Contesto: Questo panel riflette sugli effetti concreti delle politiche del controllo e dell’abbandono istituzionale che investono donne e uomini dopo le esperienze vissute lungo l’intera traiettoria migratoria. Nel chiedere asilo, vivranno ulteriori esperienze di violenza istituzionale e strutturale e/o saranno abbandonate/i a condizioni di sofferenza e vulnerabilità. Il prisma del genere – inteso come uno sguardo analitico capace di cogliere la costruzione di gerarchie sociali sulle differenze e come metodologia che mira a studiare la relazione stretta fra soggetti e forme del potere – è in questa sede richiesto per un’analisi dei processi con cui istituzioni, politiche e forze sociali costruiscono regimi di vulnerabilità, povertà protratta e sofferenza duratura con specificità rispetto all’appartenenza di genere. Centrale è altresì lo studio della soggettività e dei processi di costruzione attiva del sé, anche in condizioni di memoria traumatica e marginalità estrema per indagare gli effetti concreti delle forze sociali e politiche di cui le persone sono investite.
Dall’autunno 2013, una profonda arbitrarietà si gioca sui corpi di esercita il diritto d’asilo. Il sistema d’asilo appare caratterizzato da un continuo scivolamento fra forme di controllo invasive della persona e forme d’abbandono istituzionale e sociale.
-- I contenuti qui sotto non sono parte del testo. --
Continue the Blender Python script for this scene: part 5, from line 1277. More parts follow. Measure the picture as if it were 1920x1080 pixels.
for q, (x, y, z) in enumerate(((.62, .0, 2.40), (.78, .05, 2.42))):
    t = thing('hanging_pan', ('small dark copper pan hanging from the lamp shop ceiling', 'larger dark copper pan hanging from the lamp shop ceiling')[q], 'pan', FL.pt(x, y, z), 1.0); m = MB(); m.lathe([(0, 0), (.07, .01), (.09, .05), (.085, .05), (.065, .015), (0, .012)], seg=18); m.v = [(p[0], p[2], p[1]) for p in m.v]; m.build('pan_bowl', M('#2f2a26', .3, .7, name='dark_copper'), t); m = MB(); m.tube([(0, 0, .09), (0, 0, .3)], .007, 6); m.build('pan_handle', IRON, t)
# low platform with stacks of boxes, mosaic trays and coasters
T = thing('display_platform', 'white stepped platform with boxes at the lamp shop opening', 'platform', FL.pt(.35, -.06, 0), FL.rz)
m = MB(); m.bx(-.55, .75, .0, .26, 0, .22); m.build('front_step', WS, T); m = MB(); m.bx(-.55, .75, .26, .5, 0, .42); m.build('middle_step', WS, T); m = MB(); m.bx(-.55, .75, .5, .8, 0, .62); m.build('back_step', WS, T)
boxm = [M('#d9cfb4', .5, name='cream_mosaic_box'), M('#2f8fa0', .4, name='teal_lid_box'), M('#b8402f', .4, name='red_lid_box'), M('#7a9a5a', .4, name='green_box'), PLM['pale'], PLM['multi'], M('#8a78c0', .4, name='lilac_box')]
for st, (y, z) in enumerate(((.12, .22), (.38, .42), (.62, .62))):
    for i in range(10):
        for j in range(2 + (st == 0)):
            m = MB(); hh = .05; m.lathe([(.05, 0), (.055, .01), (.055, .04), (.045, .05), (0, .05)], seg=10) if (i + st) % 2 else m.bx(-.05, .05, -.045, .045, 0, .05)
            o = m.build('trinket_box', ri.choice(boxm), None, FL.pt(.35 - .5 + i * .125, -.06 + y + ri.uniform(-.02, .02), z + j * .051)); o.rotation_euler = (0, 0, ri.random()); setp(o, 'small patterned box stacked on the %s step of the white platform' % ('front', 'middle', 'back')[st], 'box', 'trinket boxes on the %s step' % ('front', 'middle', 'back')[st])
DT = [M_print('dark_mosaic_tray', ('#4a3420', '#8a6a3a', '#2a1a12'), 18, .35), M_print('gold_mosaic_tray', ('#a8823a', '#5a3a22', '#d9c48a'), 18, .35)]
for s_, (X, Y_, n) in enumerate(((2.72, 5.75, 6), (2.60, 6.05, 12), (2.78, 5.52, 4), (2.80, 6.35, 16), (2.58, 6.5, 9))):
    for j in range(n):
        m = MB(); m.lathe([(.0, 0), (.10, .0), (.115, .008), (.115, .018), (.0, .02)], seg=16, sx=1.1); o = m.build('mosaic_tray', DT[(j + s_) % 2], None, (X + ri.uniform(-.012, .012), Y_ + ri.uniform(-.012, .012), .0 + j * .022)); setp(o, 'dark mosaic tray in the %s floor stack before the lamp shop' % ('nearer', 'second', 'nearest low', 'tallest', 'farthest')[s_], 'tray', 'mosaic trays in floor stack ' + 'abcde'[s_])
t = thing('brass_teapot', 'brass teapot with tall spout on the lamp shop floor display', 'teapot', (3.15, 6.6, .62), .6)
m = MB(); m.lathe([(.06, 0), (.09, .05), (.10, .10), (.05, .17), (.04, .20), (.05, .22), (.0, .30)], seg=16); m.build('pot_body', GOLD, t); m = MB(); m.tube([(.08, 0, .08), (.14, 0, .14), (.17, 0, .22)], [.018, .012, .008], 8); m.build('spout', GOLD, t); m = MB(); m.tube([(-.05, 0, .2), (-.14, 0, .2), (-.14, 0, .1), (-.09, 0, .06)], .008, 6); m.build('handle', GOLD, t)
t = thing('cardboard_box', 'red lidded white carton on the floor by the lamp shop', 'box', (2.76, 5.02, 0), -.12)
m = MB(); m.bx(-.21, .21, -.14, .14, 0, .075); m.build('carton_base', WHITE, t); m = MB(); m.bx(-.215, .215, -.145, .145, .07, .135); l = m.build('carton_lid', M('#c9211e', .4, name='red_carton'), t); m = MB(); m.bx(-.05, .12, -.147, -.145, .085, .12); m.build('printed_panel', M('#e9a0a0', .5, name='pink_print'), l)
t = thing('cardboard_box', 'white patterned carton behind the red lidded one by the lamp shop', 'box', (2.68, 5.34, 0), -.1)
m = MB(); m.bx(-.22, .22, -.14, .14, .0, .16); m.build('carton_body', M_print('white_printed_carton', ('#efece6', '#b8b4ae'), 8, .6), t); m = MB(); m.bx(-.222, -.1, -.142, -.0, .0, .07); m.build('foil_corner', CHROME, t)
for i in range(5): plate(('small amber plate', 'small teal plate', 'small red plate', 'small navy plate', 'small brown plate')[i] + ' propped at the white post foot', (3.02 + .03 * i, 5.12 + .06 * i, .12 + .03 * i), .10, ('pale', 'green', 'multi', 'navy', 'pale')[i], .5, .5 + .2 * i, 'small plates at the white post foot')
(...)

Studi e azioni di monitoraggio sulle condizioni delle rifugiate hanno mostrato, per esempio, come il controllo e le pratiche umanitarie agiscano anche con l’imposizione di modelli di genere ritenuti più moderni di quelli d’appartenenza, con forti interferenze nelle attività di cura, del maternage e delle relazioni parentali. Altri hanno raccontato situazioni d’abbandono di giovani donne anche gravide in ambienti non protetti o promiscui e ai limiti dell’igiene, condizioni materiali di profondo disagio e indecenza; o hanno ancora descritto il controllo della sessualità maschile e gli stereotipi di genere/razza sui giovani richiedenti. Dalle aree hotspot ai campi cui si è assegnate-i, donne, uomini e bambini, che si trovano in condizioni di stretta dipendenza materiale e sociale, saranno oggetto di controllo e continue interferenze, oppure abbandonate-i alla loro memoria traumatica e all’assenza di protezione. Fuori dai campi, nelle dure gerarchie sociali dove dilagano razzismo/sessismo, stigmi, sfruttamento, dovranno ingaggiare un’ulteriore partita nel tentativo di guadagnare una minima autonomia dalle istituzioni e d’intervenire sul loro presente e futuro.
In questo scenario, l’esposizione al rischio e alla violenza vissuta nel transito o nel paese d’origine rimane spesso in ombra, principalmente per l’incapacità di cogliere i segni della sopraffazione – compresa la difficoltà della narrazione della violenza. Quest’opacità si ripercuote lungo le diverse fasi della richiesta d’asilo e nel contatto con attori militari, burocratici e sociali, in teoria preposti a farsi carico delle biografie dell’asilo, producendo altre forme di sofferenza con ripercussioni sull’esito della protezione.
Modalità: Ricerche, azioni di monitoraggio e territoriali, esperienze dei centri antiviolenza e di attori impegnati in azioni di denuncia sociale sono sollecitate a partecipare, assumendo un approccio di genere, per costruire un tavolo di discussione permanente sui temi proposti, fra i quali:
1) Immaginari di genere e culturali incorporati dall’intervento umanitario e di controllo;
2) Forme di assoggettamento e costruzione attiva del sé (pratiche agite, desideri e significati sociali attribuiti al sé e alle proprie posizioni);
3) Continuità/temporalità della violenza e della sopraffazione: interazione fra diverse forme di violenza (vissute prima dell’arrivo, nel transito e nei luoghi d’arrivo);
4) Tratti evidenti del controllo e pratiche con cui le maschere umanitarie celano violenze istituzionali, razzializzazione delle politiche, meccanismi di sopruso e sopraffazione.